S.O.S. – Saving Our Simcha

Whoever coined the phrase “the best things in life are free” must never have married off a child.  What should be the happiest time of a family’s life can instead be a blur of empty accounts and gemachim. In addition to the actual wedding, you have the choson gifts, sheitlech, new wardrobes, and apartment furnishing.  The vort and Shabbos sheva brachos are also financially draining events.

Simchas are a big financial hurdle for frum families and many who regularly make ends meet find themselves underwater when a simcha happens. Depending on family sizes and community circles, tens of thousands of dollars are dished out towards wedding expenses. Especially when there are support commitments for the new couple, racking up debt to pay for the chasuna is something to be avoided if at all possible. The good news is that Simchas do not occur in stealth. Bar Mitzvahs include a  13-year early warning and weddings, while not precisely predictable, have even longer lead times. You can use those years to save up for future commitments.

A Penny Saved…

In yeshiva, bochurim are reminded that shas can be learned in 5 minutes; that is 5-minute slices accumulated thousands of times. So too, most wealth is gathered bits at a time. In his excellent book, “The Millionaire Next Door,” Professor Thomas Stanley explains that despite popular belief, most millionaires do not inherit their wealth or earn huge salaries. Instead, the majority of wealthy people accumulate their money over time by living beneath their means and investing the savings.  (Becoming  super-wealthy, defined as a deca-millionaire, usually requires ownership of a successful business and/or significant real estate.) While not aspiring to millionaire-dom, you can pay for your simchas through slow and steady accumulation.

It is never easy to scratch together money, so the best way to save is on an auto-pilot schedule. It is obtainable to reach a goal of $24,000 per simcha account with 240 monthly deposits of $100 (20 years.) Savings accounts can be set up for each child with the fixed amount collected automatically from their bank account.  Although the auto-deposit can be turned off during tight times, small sums siphoned off steadily often won’t be missed. By adding boosters such as the occasional bonus, gift or tax refund to the accounts, you can lower the required amount of monthly deposits.  So too, investment growth can help you hit your goal with less of an out-of-pocket outlay.

Investing Simcha Savings

Chasuna savings account with long-term horizons (i.e. is for a young child) can be invested in stock mutual funds for growth opportunities. By earning a 5% return over a twenty-year horizon, you can can hit a $24,000  per child goal with just $58 monthly instead of $100. Investment companies like Vanguard, Schwab, or Fidelity can automatically invest the deposited sums you into well-diversified, low-fee funds with excellent potential.  As children grow and the time horizon shortens, it is time to lower the account risk by allocating more of the nest egg to quality bond funds.  If you aren’t the ‘do-it-yourself’ type, you can have a financial advisor set up this system.
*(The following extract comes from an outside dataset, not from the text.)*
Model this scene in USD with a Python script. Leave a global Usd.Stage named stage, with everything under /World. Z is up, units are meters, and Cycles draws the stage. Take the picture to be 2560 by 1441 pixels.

Another thing to consider when investing chasuna savings is ensuring that you don’t get hit with a big tax bill when cashing out the profits. Luckily, accounts held in children’s names can easily avoid this. Current tax rules allow a child to accrue up to $2,000 in annual income tax-free. That amount of gain can be strategically locked in every year by selling the shares annually at a profit and immediately repurchasing them. This savvy “tax gain harvesting” strategy is particularly beneficial to someone consistently locking up money for several children.   As with all tax matters though, you need to run it by your accountant beforehand.

Avoiding the Last Resort

A chasuna is a big deal, and it is perfectly normal for it to be prohibitive financially. This is why the mitzvah of hachnasas kallah has been around for thousands of years. Klal yisroel always steps up, and there are many gemachim and organizations to help people pay for this great event and mitzvah. That being said, it is obvious that people should do all they can to pay their own way and not to have to come on to the generosity of the tzibbur. Planning and saving carefully can go a long way toward that end.